1. Even Steven. Tampa Bay, and Steven Stamkos in particular, are deadly with the man advantage. The Lightning are fourth in power play efficiency, and no player in the league has more power play goals or power play points than Stamkos. At even strength, the Lightning are much more manageable, ranking only 24th at 5-on-5 effectiveness. The key here is to limit the power play opportunities the Lightning get.

2. Inspiration, not Deflation. Coming off not only the biggest regular season game of the year on the biggest stage, but living through the build-up for it over a month with HBO cameras in their faces, the Caps (not just Semyon Varlamov) will be confronting the matter of a let down. If they can take inspiration from the last month and how they handled the distractions, the hype, and the game itself, they can start the “regular” regular season of 2011 well. If they are sluggish, though, the Lightning will be all over them.

3. Spread it around. Much has been made of the scoring slump in which Alex Ovechkin finds himself. But the flip side of this is that in posting a 5-0-1 record since the eight-game losing streak, the Caps have spread things around nicely on the score sheet. Ten different players have goals in the last six games (none with more than three), and 19 different skaters have recorded points (none with more than four, and that player – Brooks Laich – has all of them via assists). Keep that up, and the Lightning really don’t have an answer; they are not as deep.
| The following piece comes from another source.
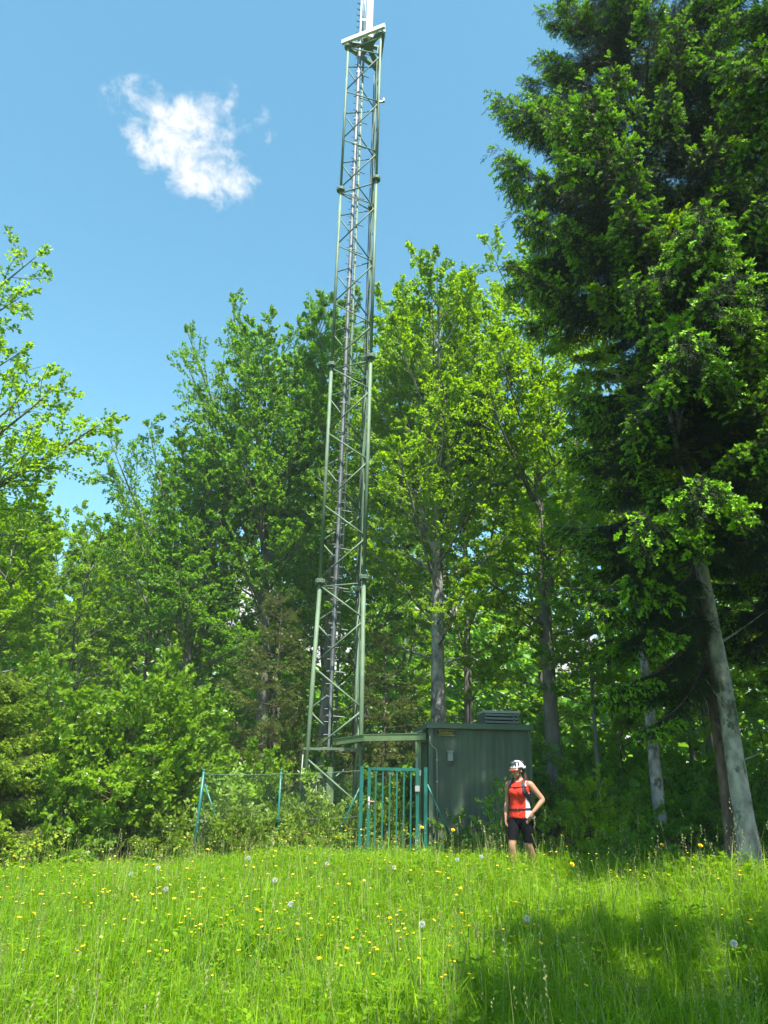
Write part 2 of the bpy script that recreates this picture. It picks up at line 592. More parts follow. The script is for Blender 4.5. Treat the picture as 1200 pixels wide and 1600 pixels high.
def limb_path(rng, p0, d0, L, k=8, lift=0.25, wob=0.06, aim=None):
    """a limb that bends upward; aim: end point it must reach"""
    p0 = np.asarray(p0, float)
    t = np.linspace(0, 1, k)
    if aim is not None:
        aim = np.asarray(aim, float)
        v = aim - p0
        L = np.linalg.norm(v)
        P = p0 + v * t[:, None]
        P[:, 2] += lift * L * (t * (1 - t)) * -0.6 if lift > 0 else -lift * L * (t * (1 - t))
    else:
        P = p0 + np.asarray(d0, float) * (L * t)[:, None]
        P[:, 2] += lift * L * t ** 2
    w = np.cumsum(rng.normal(0, wob * L / k, (k, 3)), axis=0) * t[:, None]
    if aim is not None:
        w = w * (1 - t[:, None])
    P = P + w
    return P


def broadleaf(name, seed, base, H, crown_base, radius, label, cat='tree', group=None, n_limbs=38, r0=0.2, lean=(0, 0), leaders=2,
              leafmat='leaf_beech', bark='bark_beech', leaf=0.10, gap=0.3, twig_n=7, leaf_n=9, extra=(), elev=(0.25, 1.05), profile=None,
              tint=(0, 1), lift=0.2, bare=(), fork=0.45, stems=None, wob=0.05, droop=0.12, skirt=0.6):
    """a tree with tapered trunk, forked leaders, limbs, laterals and leaf sprays"""
    rng = np.random.default_rng(seed)
    bx, by = base
    bz = gz(bx, by) - 0.05
    root = empty(name, (bx, by, bz), label, cat, group)
    k = 12
    t = np.linspace(0, 1, k)
    wobble = np.cumsum(rng.normal(0, wob * 0.35, (k, 3)), axis=0) * np.array([1, 1, 0.1])
    trunk = np.stack([lean[0] * t ** 1.3, lean[1] * t ** 1.3, t * H * 0.96], axis=1) + wobble * t[:, None]
    rad = r0 * ((1 - t) ** 0.85 * 0.93 + 0.05)
    rad[0] *= 1.3
    axes = [(trunk, crown_base / H)]
    tv, tf = tubes_np(trunk[None], rad[None], 12)
    wood_parts = [(tv, tf)]
    for i in range(leaders):
        f0 = fork + rng.uniform(-0.08, 0.10)
        p0 = np.array([np.interp(f0, t, trunk[:, j]) for j in range(3)])
        az = rng.uniform(0, 2 * PI) if i == 0 else az + 2 * PI / max(leaders, 1) + rng.uniform(-0.5, 0.5)
        L = H * (1 - f0) * rng.uniform(0.8, 1.0)
        out_ = radius * rng.uniform(0.35, 0.6)
        tt = np.linspace(0, 1, 9)
        ld = p0 + np.stack([math.cos(az) * out_ * tt ** 0.8, math.sin(az) * out_ * tt ** 0.8, L * tt], axis=1)
        ld += np.cumsum(rng.normal(0, 0.05, (9, 3)), axis=0) * tt[:, None]
        rr = np.interp(f0, t, rad) * 0.7 * (1 - tt * 0.93)
        wood_parts.append(tubes_np(ld[None], rr[None], 8))
        axes.append((ld, 0.12))
    limbs, normals, limb_r = [], [], []
    if profile is None:
        profile = lambda s: min(1.0, skirt + 1.6 * s) * (1 - 0.8 * s ** 2.5) ** 0.7
    total = sum(1.0 if i == 0 else 0.55 for i in range(len(axes)))
    for ai, (ax, start) in enumerate(axes):
        cnt = int(n_limbs * (1.0 if ai == 0 else 0.55) / total)
        tt = np.linspace(0, 1, len(ax))
        for i in range(cnt):
            s0 = (i + rng.uniform(0, 1)) / cnt
            u = start + (1 - start) * s0 * 0.985
            p0 = np.array([np.interp(u, tt, ax[:, j]) for j in range(3)])
            s = np.clip((p0[2] - crown_base) / (H - crown_base), 0, 1)
            az = i * 2.39996 + ai * 1.3 + rng.uniform(-0.5, 0.5)
            el = elev[0] + (elev[1] - elev[0]) * s + rng.uniform(-0.18, 0.18)
            L = max(0.5, radius * profile(s) * rng.uniform(0.75, 1.15) * (1 if ai == 0 else 0.7))
            d = np.array([math.cos(az) * math.cos(el), math.sin(az) * math.cos(el), math.sin(el)])
            limbs.append(limb_path(rng, p0, d, L, lift=lift * (0.4 + s)))
            limb_r.append(0.010 + 0.011 * L)
    for (z0, aim) in extra:
        a = np.array(aim, float) - np.array([bx, by, bz])
        u = z0 / (H * 0.96)
        p0 = np.array([np.interp(u, t, trunk[:, j]) for j in range(3)])
        limbs.append(limb_path(rng, p0, None, 0, k=9, lift=0.3, aim=a, wob=0.05))
        limb_r.append(0.02 + 0.011 * np.linalg.norm(a - p0))
    for path in limbs:
        tg = nrm(path[-1] - path[0])
        upv = np.array([0, 0, 1.0]) + rng.normal(0, 0.15, 3)
        nvec = upv - tg * np.dot(upv, tg)
        if np.linalg.norm(nvec) < 0.3:
            nvec = np.cross(tg, np.array([math.cos(seed), math.sin(seed), 0]))
        normals.append(nvec / np.linalg.norm(nvec))
    wood, leaves = grow_sprays(rng, limbs, normals, lateral_gap=gap, twig_n=twig_n, leaf_n=leaf_n, leaf=leaf, tint=tint, droop=droop, jitter=0.55)
    groups = {}
    for path, r_ in zip(limbs, limb_r):
        groups.setdefault(len(path), []).append((path, r_))
    limb_parts = []
    for kk, lst in groups.items():
        P = np.stack([p for p, _ in lst])
        R = np.stack([r_ * (1 - 0.85 * np.linspace(0, 1, kk)) for _, r_ in lst])
        limb_parts.append(tubes_np(P, R, 5))
    for P, R in wood:
        limb_parts.append(tubes_np(P[:, ::2], R[:, ::2], 3))
    for (p_, q_) in bare:
        a0, a1 = np.array(p_, float) - np.array([bx, by, bz]), np.array(q_, float) - np.array([bx, by, bz])
        pth = limb_path(rng, a0, None, 0, k=9, lift=0.1, aim=a1, wob=0.08)
        limb_parts.append(tubes_np(pth[None], (0.018 * (1 - 0.85 * np.linspace(0, 1, 9)))[None], 4))
    v, f = join_vf(wood_parts)
    link('trunk', np_mesh('trunk', v, f, [bark], smooth=True), root)
    v, f = join_vf(limb_parts)
    tag(link('branches', np_mesh('branches', v, f, [bark], smooth=True), root), kind='stuff')
    V, F, T = leaf_cards(rng, *leaves)
    tag(link('crown', np_mesh('crown', V, F, [leafmat], T), root), kind='stuff')
    return root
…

In the end, this is as stiff a test as was the game Saturday against the Penguins, for different reasons. The Penguins were skilled and battle tested in big games; the Lightning aren’t as skilled, but they are hungry. The Penguins had the Caps’ full and devoted attention; this has the potential of being a let down game. Veteran teams, teams with mental discipline, fight through games like this and find ways to win. That will be the game within the game tonight.